Problem details | The data below should be restated word for word, with every picture omitted.

— Begin Recorded information —

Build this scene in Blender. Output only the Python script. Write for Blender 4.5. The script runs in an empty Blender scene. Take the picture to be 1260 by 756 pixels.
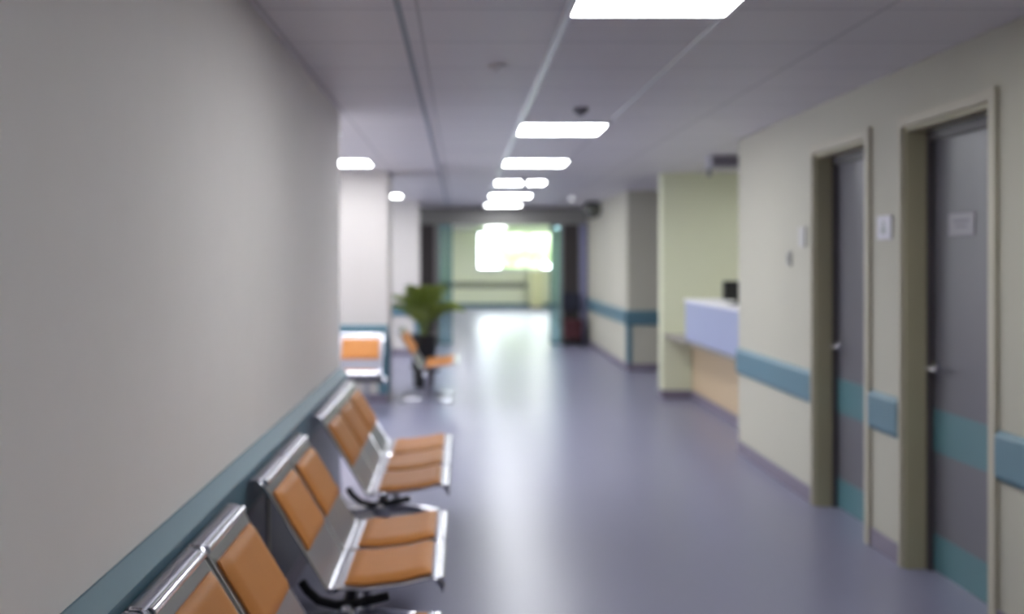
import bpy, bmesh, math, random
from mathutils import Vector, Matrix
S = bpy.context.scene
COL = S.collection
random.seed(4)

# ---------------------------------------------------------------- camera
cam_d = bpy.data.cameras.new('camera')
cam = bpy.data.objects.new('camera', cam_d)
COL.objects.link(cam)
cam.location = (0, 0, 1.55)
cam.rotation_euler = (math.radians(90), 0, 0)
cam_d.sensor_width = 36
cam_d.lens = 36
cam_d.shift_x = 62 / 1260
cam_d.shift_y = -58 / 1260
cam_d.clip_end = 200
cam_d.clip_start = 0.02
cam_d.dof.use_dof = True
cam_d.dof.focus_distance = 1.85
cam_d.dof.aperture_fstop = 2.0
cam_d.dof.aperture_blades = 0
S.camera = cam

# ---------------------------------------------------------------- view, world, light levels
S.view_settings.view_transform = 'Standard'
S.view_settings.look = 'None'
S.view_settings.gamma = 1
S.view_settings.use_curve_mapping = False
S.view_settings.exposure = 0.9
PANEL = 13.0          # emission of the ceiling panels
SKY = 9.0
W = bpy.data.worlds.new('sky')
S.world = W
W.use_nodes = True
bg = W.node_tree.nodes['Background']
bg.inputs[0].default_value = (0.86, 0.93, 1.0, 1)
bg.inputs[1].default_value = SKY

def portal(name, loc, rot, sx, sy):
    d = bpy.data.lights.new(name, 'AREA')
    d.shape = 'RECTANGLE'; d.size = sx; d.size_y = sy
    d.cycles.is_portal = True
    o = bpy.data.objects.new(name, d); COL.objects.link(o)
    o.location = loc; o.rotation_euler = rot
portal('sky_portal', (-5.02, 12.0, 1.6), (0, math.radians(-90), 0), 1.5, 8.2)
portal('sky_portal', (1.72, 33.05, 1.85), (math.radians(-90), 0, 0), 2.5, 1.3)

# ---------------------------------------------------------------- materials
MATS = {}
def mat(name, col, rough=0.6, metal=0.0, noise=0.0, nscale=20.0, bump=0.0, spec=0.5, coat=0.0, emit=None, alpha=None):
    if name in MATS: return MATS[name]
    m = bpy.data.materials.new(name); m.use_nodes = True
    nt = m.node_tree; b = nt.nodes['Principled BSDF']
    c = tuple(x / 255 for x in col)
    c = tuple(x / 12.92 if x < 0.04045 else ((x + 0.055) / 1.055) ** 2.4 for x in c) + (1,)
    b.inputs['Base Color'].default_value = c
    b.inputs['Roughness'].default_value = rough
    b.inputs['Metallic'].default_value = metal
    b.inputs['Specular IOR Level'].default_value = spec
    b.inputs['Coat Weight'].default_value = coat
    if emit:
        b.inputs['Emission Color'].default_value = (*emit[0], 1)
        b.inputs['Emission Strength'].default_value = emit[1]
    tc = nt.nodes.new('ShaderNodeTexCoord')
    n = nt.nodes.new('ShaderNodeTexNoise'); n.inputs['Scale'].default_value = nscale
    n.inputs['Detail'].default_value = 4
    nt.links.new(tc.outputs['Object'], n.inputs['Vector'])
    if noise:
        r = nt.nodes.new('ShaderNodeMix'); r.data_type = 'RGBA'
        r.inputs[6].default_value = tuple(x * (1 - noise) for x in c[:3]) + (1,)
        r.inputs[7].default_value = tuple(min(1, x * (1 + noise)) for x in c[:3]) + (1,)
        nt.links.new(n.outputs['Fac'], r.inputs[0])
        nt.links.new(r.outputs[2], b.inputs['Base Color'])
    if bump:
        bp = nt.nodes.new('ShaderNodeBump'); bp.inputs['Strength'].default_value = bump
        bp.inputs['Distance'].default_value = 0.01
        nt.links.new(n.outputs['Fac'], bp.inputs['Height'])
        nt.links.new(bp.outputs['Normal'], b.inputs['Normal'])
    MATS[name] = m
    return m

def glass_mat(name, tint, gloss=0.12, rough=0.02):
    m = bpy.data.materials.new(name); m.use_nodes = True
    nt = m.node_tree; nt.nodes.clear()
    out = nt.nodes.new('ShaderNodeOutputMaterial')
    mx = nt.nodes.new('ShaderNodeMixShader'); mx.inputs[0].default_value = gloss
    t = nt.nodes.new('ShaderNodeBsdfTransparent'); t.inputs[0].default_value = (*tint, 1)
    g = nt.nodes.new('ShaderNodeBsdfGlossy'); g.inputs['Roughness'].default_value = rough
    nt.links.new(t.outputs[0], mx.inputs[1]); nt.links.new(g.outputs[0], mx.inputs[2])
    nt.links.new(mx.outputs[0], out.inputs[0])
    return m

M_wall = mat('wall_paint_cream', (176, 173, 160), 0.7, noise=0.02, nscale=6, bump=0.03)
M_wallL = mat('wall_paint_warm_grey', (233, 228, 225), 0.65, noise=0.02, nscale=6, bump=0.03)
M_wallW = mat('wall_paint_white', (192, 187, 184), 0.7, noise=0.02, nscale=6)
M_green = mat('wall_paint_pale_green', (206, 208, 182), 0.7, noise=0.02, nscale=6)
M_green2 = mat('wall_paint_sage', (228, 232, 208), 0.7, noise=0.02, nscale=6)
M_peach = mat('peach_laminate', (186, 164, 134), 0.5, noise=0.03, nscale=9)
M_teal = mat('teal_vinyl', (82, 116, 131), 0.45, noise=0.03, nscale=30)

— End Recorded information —

Problem solution |
Build this scene in Blender. Output only the Python script. Write for Blender 4.5. The script runs in an empty Blender scene. Take the picture to be 1260 by 756 pixels.
import bpy, bmesh, math, random
from mathutils import Vector, Matrix
S = bpy.context.scene
COL = S.collection
random.seed(4)

# ---------------------------------------------------------------- camera
cam_d = bpy.data.cameras.new('camera')
cam = bpy.data.objects.new('camera', cam_d)
COL.objects.link(cam)
cam.location = (0, 0, 1.55)
cam.rotation_euler = (math.radians(90), 0, 0)
cam_d.sensor_width = 36
cam_d.lens = 36
cam_d.shift_x = 62 / 1260
cam_d.shift_y = -58 / 1260
cam_d.clip_end = 200
cam_d.clip_start = 0.02
cam_d.dof.use_dof = True
cam_d.dof.focus_distance = 1.85
cam_d.dof.aperture_fstop = 2.0
cam_d.dof.aperture_blades = 0
S.camera = cam

# ---------------------------------------------------------------- view, world, light levels
S.view_settings.view_transform = 'Standard'
S.view_settings.look = 'None'
S.view_settings.gamma = 1
S.view_settings.use_curve_mapping = False
S.view_settings.exposure = 0.9
PANEL = 13.0          # emission of the ceiling panels
SKY = 9.0
W = bpy.data.worlds.new('sky')
S.world = W
W.use_nodes = True
bg = W.node_tree.nodes['Background']
bg.inputs[0].default_value = (0.86, 0.93, 1.0, 1)
bg.inputs[1].default_value = SKY

def portal(name, loc, rot, sx, sy):
    d = bpy.data.lights.new(name, 'AREA')
    d.shape = 'RECTANGLE'; d.size = sx; d.size_y = sy
    d.cycles.is_portal = True
    o = bpy.data.objects.new(name, d); COL.objects.link(o)
    o.location = loc; o.rotation_euler = rot
portal('sky_portal', (-5.02, 12.0, 1.6), (0, math.radians(-90), 0), 1.5, 8.2)
portal('sky_portal', (1.72, 33.05, 1.85), (math.radians(-90), 0, 0), 2.5, 1.3)

# ---------------------------------------------------------------- materials
MATS = {}
def mat(name, col, rough=0.6, metal=0.0, noise=0.0, nscale=20.0, bump=0.0, spec=0.5, coat=0.0, emit=None, alpha=None):
    if name in MATS: return MATS[name]
    m = bpy.data.materials.new(name); m.use_nodes = True
    nt = m.node_tree; b = nt.nodes['Principled BSDF']
    c = tuple(x / 255 for x in col)
    c = tuple(x / 12.92 if x < 0.04045 else ((x + 0.055) / 1.055) ** 2.4 for x in c) + (1,)
    b.inputs['Base Color'].default_value = c
    b.inputs['Roughness'].default_value = rough
    b.inputs['Metallic'].default_value = metal
    b.inputs['Specular IOR Level'].default_value = spec
    b.inputs['Coat Weight'].default_value = coat
    if emit:
        b.inputs['Emission Color'].default_value = (*emit[0], 1)
        b.inputs['Emission Strength'].default_value = emit[1]
    tc = nt.nodes.new('ShaderNodeTexCoord')
    n = nt.nodes.new('ShaderNodeTexNoise'); n.inputs['Scale'].default_value = nscale
    n.inputs['Detail'].default_value = 4
    nt.links.new(tc.outputs['Object'], n.inputs['Vector'])
    if noise:
        r = nt.nodes.new('ShaderNodeMix'); r.data_type = 'RGBA'
        r.inputs[6].default_value = tuple(x * (1 - noise) for x in c[:3]) + (1,)
        r.inputs[7].default_value = tuple(min(1, x * (1 + noise)) for x in c[:3]) + (1,)
        nt.links.new(n.outputs['Fac'], r.inputs[0])
        nt.links.new(r.outputs[2], b.inputs['Base Color'])
    if bump:
        bp = nt.nodes.new('ShaderNodeBump'); bp.inputs['Strength'].default_value = bump
        bp.inputs['Distance'].default_value = 0.01
        nt.links.new(n.outputs['Fac'], bp.inputs['Height'])
        nt.links.new(bp.outputs['Normal'], b.inputs['Normal'])
    MATS[name] = m
    return m

def glass_mat(name, tint, gloss=0.12, rough=0.02):
    m = bpy.data.materials.new(name); m.use_nodes = True
    nt = m.node_tree; nt.nodes.clear()
    out = nt.nodes.new('ShaderNodeOutputMaterial')
    mx = nt.nodes.new('ShaderNodeMixShader'); mx.inputs[0].default_value = gloss
    t = nt.nodes.new('ShaderNodeBsdfTransparent'); t.inputs[0].default_value = (*tint, 1)
    g = nt.nodes.new('ShaderNodeBsdfGlossy'); g.inputs['Roughness'].default_value = rough
    nt.links.new(t.outputs[0], mx.inputs[1]); nt.links.new(g.outputs[0], mx.inputs[2])
    nt.links.new(mx.outputs[0], out.inputs[0])
    return m

M_wall = mat('wall_paint_cream', (176, 173, 160), 0.7, noise=0.02, nscale=6, bump=0.03)
M_wallL = mat('wall_paint_warm_grey', (233, 228, 225), 0.65, noise=0.02, nscale=6, bump=0.03)
M_wallW = mat('wall_paint_white', (192, 187, 184), 0.7, noise=0.02, nscale=6)
M_green = mat('wall_paint_pale_green', (206, 208, 182), 0.7, noise=0.02, nscale=6)
M_green2 = mat('wall_paint_sage', (228, 232, 208), 0.7, noise=0.02, nscale=6)
M_peach = mat('peach_laminate', (186, 164, 134), 0.5, noise=0.03, nscale=9)
M_teal = mat('teal_vinyl', (82, 116, 131), 0.45, noise=0.03, nscale=30)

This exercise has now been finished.